→ **Dataset excerpt**
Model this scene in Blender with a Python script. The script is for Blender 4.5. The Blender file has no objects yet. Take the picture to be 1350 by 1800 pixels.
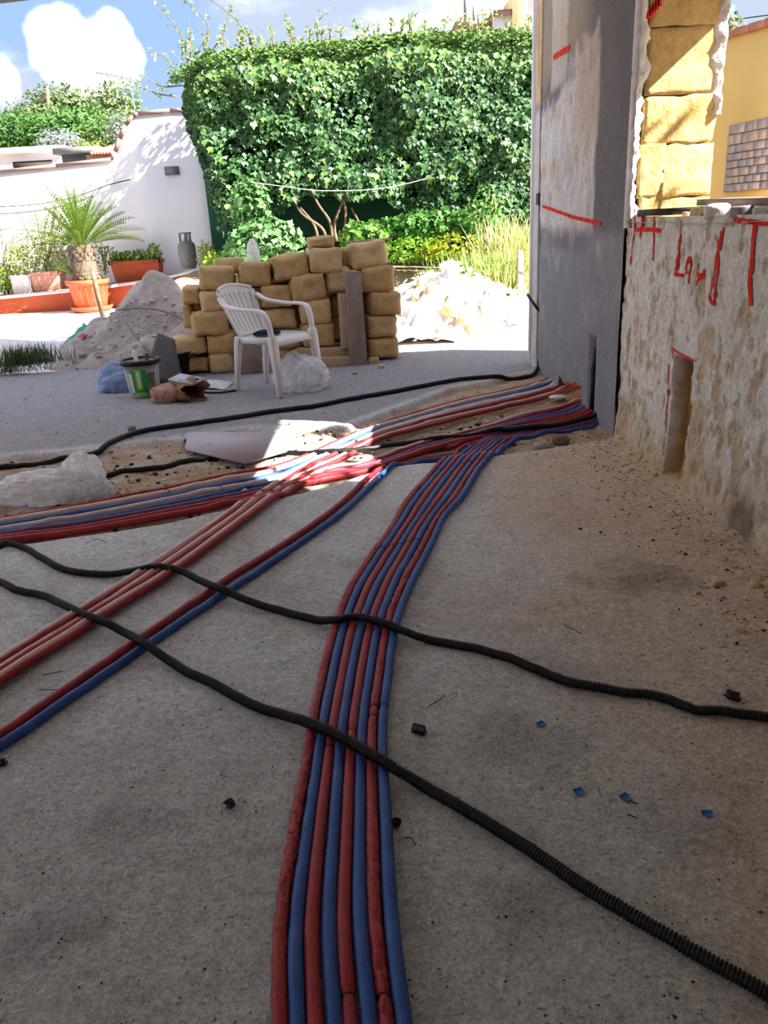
import bpy, bmesh, math, random
import numpy as np
from mathutils import Vector, Matrix, noise as mnoise

SC = bpy.context.scene
COL = SC.collection
random.seed(7)
RNG = np.random.default_rng(7)

# ------------------------------------------------------------------ camera
F = 1352.0
CAM_H = 1.2
PITCH = math.radians(20.5)
ROLL = math.atan(0.055)
FWD = np.array([0, math.cos(PITCH), -math.sin(PITCH)])
R0 = np.array([1.0, 0, 0])
U0 = np.cross(R0, FWD)
_c, _s = math.cos(ROLL), math.sin(ROLL)
# image right / up in world space (the phone was held with a slight roll)
IR = _c * R0 - _s * U0
IU = _s * R0 + _c * U0
cam_data = bpy.data.cameras.new('camera')
cam = bpy.data.objects.new('camera', cam_data)
COL.objects.link(cam)
cam_data.sensor_fit = 'VERTICAL'
cam_data.sensor_height = 34.6
cam_data.sensor_width = 34.6 * 0.75
cam_data.lens = F / 1800.0 * 34.6
cam_data.clip_start = 0.02
cam_data.clip_end = 500
M = Matrix(((IR[0], IU[0], -FWD[0], 0), (IR[1], IU[1], -FWD[1], 0), (IR[2], IU[2], -FWD[2], CAM_H), (0, 0, 0, 1)))
cam.matrix_world = M
SC.camera = cam

def ray(px, py):
    return FWD + (px - 675) / F * IR + (900 - py) / F * IU

def G(px, py, z=0.0):
    """point at height z seen at that pixel (used to read positions off the photo)"""
    d = ray(px, py)
    t = (z - CAM_H) / d[2]
    return np.array([d[0] * t, d[1] * t, z])

def D(px, py, y):
    """point on the vertical plane at distance y"""
    d = ray(px, py)
    t = y / d[1]
    return np.array([d[0] * t, y, CAM_H + d[2] * t])

def WX(px, py, x):
    """point on the vertical plane x = const (the right wall)"""
    d = ray(px, py)
    t = x / d[0]
    return np.array([x, d[1] * t, CAM_H + d[2] * t])

def V(px, py, p0, u):
    """point on the vertical plane through p0 along the horizontal direction u"""
    d = ray(px, py)
    n = np.array([-u[1], u[0], 0.0])
    t = np.dot(n, np.array(p0) - np.array([0, 0, CAM_H])) / np.dot(n, d)
    return np.array([0, 0, CAM_H]) + t * d

# ------------------------------------------------------------------ view, sky, sun
SC.view_settings.view_transform = 'Standard'
SC.view_settings.look = 'None'
SC.view_settings.gamma = 1.0
SC.view_settings.use_curve_mapping = False
SC.view_settings.exposure = 2.25

def lin(c):
    out = []
    for v in c:
        v = v / 255.0
        out.append(v / 12.92 if v <= 0.04045 else ((v + 0.055) / 1.055) ** 2.4)
    return out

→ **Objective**
Do not copy the pictures, but repeat every line exactly.

→ **Task answer**
Model this scene in Blender with a Python script. The script is for Blender 4.5. The Blender file has no objects yet. Take the picture to be 1350 by 1800 pixels.
import bpy, bmesh, math, random
import numpy as np
from mathutils import Vector, Matrix, noise as mnoise

SC = bpy.context.scene
COL = SC.collection
random.seed(7)
RNG = np.random.default_rng(7)

# ------------------------------------------------------------------ camera
F = 1352.0
CAM_H = 1.2
PITCH = math.radians(20.5)
ROLL = math.atan(0.055)
FWD = np.array([0, math.cos(PITCH), -math.sin(PITCH)])
R0 = np.array([1.0, 0, 0])
U0 = np.cross(R0, FWD)
_c, _s = math.cos(ROLL), math.sin(ROLL)
# image right / up in world space (the phone was held with a slight roll)
IR = _c * R0 - _s * U0
IU = _s * R0 + _c * U0
cam_data = bpy.data.cameras.new('camera')
cam = bpy.data.objects.new('camera', cam_data)
COL.objects.link(cam)
cam_data.sensor_fit = 'VERTICAL'
cam_data.sensor_height = 34.6
cam_data.sensor_width = 34.6 * 0.75
cam_data.lens = F / 1800.0 * 34.6
cam_data.clip_start = 0.02
cam_data.clip_end = 500
M = Matrix(((IR[0], IU[0], -FWD[0], 0), (IR[1], IU[1], -FWD[1], 0), (IR[2], IU[2], -FWD[2], CAM_H), (0, 0, 0, 1)))
cam.matrix_world = M
SC.camera = cam

def ray(px, py):
    return FWD + (px - 675) / F * IR + (900 - py) / F * IU

def G(px, py, z=0.0):
    """point at height z seen at that pixel (used to read positions off the photo)"""
    d = ray(px, py)
    t = (z - CAM_H) / d[2]
    return np.array([d[0] * t, d[1] * t, z])

def D(px, py, y):
    """point on the vertical plane at distance y"""
    d = ray(px, py)
    t = y / d[1]
    return np.array([d[0] * t, y, CAM_H + d[2] * t])

def WX(px, py, x):
    """point on the vertical plane x = const (the right wall)"""
    d = ray(px, py)
    t = x / d[0]
    return np.array([x, d[1] * t, CAM_H + d[2] * t])

def V(px, py, p0, u):
    """point on the vertical plane through p0 along the horizontal direction u"""
    d = ray(px, py)
    n = np.array([-u[1], u[0], 0.0])
    t = np.dot(n, np.array(p0) - np.array([0, 0, CAM_H])) / np.dot(n, d)
    return np.array([0, 0, CAM_H]) + t * d

# ------------------------------------------------------------------ view, sky, sun
SC.view_settings.view_transform = 'Standard'
SC.view_settings.look = 'None'
SC.view_settings.gamma = 1.0
SC.view_settings.use_curve_mapping = False
SC.view_settings.exposure = 2.25

def lin(c):
    out = []
    for v in c:
        v = v / 255.0
        out.append(v / 12.92 if v <= 0.04045 else ((v + 0.055) / 1.055) ** 2.4)
    return out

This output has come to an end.